The FT published two letters today on the Segerfeldt article (and somehow, didn't manage to publish mine). (The letters are not on the FT website, as far as I can tell, although others are.)

One, by the Director of the "Water for All' campaign at Public Citizen, makes a poor analogy that deserves rebuttal:

"Private interests do not take better care of natural resources than public interests. Consider the extractive industries, such as mining, that have destroyed the land in order to extract as much of a given commodity as is possible. Now think about public parks. If private interests owned these priceless treasures, many of them would likely be covered with housing developments and unavailable to the public."

Let's break this down: (1) comparing mining to parks is like, well, comparing mining to parks. Let's look, instead, at how public and private entities manage similar land uses. As it turns out, there is an excellent body of literature on this, much available through the PERC website, that shows that private management of forest resources results in better land management than public management of those same types of resources.

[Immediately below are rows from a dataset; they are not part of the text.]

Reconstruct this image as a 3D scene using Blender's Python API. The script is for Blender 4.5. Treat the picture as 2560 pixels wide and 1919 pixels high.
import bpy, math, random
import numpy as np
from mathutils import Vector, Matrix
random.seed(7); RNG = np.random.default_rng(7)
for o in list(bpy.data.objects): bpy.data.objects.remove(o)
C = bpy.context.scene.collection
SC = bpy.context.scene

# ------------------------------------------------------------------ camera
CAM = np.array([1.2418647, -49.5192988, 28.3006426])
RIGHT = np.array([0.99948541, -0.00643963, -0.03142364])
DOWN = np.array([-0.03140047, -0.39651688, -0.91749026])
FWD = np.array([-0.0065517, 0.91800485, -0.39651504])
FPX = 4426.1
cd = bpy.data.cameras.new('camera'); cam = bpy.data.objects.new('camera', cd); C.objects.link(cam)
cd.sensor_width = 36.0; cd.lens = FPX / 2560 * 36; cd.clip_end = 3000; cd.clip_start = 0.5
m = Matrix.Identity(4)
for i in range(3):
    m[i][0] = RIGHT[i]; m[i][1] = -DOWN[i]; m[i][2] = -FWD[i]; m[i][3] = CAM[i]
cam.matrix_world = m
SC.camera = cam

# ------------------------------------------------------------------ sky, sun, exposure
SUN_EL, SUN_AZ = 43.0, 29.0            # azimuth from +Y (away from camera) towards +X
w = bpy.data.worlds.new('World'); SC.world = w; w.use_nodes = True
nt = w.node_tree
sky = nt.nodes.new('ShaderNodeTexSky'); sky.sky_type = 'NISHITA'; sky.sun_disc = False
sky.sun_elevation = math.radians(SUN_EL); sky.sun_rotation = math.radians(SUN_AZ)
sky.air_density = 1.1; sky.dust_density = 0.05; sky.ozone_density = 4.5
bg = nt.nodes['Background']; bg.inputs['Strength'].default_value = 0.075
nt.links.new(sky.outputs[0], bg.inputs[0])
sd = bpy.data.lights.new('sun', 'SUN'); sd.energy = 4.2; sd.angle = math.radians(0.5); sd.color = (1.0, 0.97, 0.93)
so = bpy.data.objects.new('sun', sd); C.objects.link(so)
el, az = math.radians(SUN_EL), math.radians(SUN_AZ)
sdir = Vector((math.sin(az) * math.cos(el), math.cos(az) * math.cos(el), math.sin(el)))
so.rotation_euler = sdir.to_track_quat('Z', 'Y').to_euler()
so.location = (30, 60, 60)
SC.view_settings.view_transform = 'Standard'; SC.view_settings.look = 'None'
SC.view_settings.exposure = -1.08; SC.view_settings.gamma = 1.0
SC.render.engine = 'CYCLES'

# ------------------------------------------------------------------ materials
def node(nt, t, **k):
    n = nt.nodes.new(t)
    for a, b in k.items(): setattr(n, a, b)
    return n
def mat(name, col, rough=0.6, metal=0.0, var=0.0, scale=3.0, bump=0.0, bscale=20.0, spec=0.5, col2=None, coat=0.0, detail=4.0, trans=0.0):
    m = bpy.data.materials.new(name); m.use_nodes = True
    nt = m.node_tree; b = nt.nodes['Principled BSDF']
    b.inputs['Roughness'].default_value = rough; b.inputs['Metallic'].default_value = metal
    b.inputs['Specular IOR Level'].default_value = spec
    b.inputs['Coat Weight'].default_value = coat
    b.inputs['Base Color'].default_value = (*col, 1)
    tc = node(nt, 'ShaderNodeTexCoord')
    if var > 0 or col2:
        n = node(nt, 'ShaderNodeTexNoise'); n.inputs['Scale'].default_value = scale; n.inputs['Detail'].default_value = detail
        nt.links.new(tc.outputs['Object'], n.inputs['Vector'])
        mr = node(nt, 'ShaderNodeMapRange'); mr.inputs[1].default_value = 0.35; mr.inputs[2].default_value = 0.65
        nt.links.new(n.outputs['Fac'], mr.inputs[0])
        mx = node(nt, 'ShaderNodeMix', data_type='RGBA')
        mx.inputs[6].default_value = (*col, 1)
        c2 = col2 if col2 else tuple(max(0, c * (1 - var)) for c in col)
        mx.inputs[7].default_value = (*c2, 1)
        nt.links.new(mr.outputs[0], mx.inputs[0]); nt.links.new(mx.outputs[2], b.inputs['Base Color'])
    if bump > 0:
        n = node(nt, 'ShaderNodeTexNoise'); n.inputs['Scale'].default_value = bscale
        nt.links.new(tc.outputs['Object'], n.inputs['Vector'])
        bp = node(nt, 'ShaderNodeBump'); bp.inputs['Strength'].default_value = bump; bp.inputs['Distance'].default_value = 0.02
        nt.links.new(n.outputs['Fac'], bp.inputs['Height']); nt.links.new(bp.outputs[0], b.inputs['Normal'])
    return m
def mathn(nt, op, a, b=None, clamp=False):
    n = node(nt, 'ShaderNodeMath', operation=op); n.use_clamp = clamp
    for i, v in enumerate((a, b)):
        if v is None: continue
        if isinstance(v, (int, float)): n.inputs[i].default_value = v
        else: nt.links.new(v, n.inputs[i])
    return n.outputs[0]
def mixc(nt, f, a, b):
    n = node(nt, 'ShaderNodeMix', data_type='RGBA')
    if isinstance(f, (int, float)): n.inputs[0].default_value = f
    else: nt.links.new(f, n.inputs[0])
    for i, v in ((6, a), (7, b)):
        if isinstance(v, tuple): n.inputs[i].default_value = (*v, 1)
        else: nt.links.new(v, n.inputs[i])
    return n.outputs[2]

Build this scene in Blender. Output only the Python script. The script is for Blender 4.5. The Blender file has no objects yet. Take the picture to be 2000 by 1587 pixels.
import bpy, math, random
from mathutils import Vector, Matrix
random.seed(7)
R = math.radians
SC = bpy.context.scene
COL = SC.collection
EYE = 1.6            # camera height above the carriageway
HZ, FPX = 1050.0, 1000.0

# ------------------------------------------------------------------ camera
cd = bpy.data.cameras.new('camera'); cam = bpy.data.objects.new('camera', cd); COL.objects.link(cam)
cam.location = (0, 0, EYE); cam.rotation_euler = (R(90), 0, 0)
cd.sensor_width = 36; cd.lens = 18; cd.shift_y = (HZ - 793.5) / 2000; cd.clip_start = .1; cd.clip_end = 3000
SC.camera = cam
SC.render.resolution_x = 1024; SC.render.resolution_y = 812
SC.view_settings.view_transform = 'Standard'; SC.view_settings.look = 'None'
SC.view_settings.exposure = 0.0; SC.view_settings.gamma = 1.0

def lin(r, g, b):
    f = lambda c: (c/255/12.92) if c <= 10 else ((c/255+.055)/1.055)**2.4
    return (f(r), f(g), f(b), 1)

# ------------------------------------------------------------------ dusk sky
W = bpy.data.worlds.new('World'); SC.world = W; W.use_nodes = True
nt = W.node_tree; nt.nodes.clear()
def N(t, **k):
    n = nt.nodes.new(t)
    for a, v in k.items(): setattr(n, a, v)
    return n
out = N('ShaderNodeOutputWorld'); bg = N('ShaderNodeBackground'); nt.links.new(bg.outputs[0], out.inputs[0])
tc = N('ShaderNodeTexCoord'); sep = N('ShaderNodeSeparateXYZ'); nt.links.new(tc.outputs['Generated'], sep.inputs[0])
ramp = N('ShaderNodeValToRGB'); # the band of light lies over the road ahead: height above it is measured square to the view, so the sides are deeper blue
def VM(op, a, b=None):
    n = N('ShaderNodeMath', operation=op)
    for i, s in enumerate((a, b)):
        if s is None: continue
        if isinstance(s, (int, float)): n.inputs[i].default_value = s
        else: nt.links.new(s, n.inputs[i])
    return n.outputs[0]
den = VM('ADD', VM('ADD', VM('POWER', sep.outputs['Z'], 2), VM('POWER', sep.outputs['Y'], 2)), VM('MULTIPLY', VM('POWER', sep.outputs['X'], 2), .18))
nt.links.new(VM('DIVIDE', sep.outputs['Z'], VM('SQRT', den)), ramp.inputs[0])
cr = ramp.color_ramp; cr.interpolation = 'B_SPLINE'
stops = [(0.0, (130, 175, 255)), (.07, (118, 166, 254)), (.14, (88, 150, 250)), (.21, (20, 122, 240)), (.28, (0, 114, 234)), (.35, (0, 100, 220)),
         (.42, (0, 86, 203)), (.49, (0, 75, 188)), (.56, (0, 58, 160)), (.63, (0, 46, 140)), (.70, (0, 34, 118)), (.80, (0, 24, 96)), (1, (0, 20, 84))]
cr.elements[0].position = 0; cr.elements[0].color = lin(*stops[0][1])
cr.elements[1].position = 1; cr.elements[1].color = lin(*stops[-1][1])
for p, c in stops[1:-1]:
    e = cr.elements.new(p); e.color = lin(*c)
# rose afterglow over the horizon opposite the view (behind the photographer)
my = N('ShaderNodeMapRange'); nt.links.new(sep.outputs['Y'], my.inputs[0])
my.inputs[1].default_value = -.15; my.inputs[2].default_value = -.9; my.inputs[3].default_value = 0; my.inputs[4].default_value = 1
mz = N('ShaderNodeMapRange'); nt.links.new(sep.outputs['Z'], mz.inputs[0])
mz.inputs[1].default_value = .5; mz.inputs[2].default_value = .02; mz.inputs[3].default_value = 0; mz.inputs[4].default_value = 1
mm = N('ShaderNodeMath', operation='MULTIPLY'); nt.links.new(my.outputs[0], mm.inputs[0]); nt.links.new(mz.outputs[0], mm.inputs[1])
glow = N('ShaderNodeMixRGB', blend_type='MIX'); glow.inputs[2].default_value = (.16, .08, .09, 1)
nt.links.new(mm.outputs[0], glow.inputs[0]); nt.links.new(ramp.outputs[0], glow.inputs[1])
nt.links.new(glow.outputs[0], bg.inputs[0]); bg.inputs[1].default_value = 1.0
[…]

Moreover, there is plenty of evidence to demonstrate that public management of parks is pretty shoddy in an alarming number of cases (remember the sewage problems in Yellowstone, the "crown jewel" of the national park system?) and that state owned mining entities have done plenty of destructive behavior.

(2) Would private ownership mean parks were converted to housing developments? There is no reason to think this would happen. Private land ownership of environmentally valuable resources might produce less public access, particularly if reducing public access enhanced the environmental amenities - consider the Turner ranches in Montana. Turner reduced public access (you pay to hunt now) but greatly enhanced the environmental amenities produced by his property, investing enormous amounts of money in restoring meadows and the like.

The other letter, from the "Campaigns Policy Officer" of the "World Development Movement" argues that "The private sector admits that it simply cannot deliver the investment required to enable the world's poorest communities to access clean water and adequate sanitation. Extending access to water for the poor can only happen through the public sector." The proof? A water company CEO who says "substantial grants and soft loans are unavoidable to meet required investment levels."

Again, let's unpack this. (1) water systems require more investment than the private sector - with access to billions in capital through the world's financial markets - can muster yet somehow governments are going to find this money and we know this (2) because a water company CEO lobbied for subsidies. Might we be just the slightest bit skeptical that governments have access to untapped pools of capital and that companies lobbying for subsidies might cry poverty?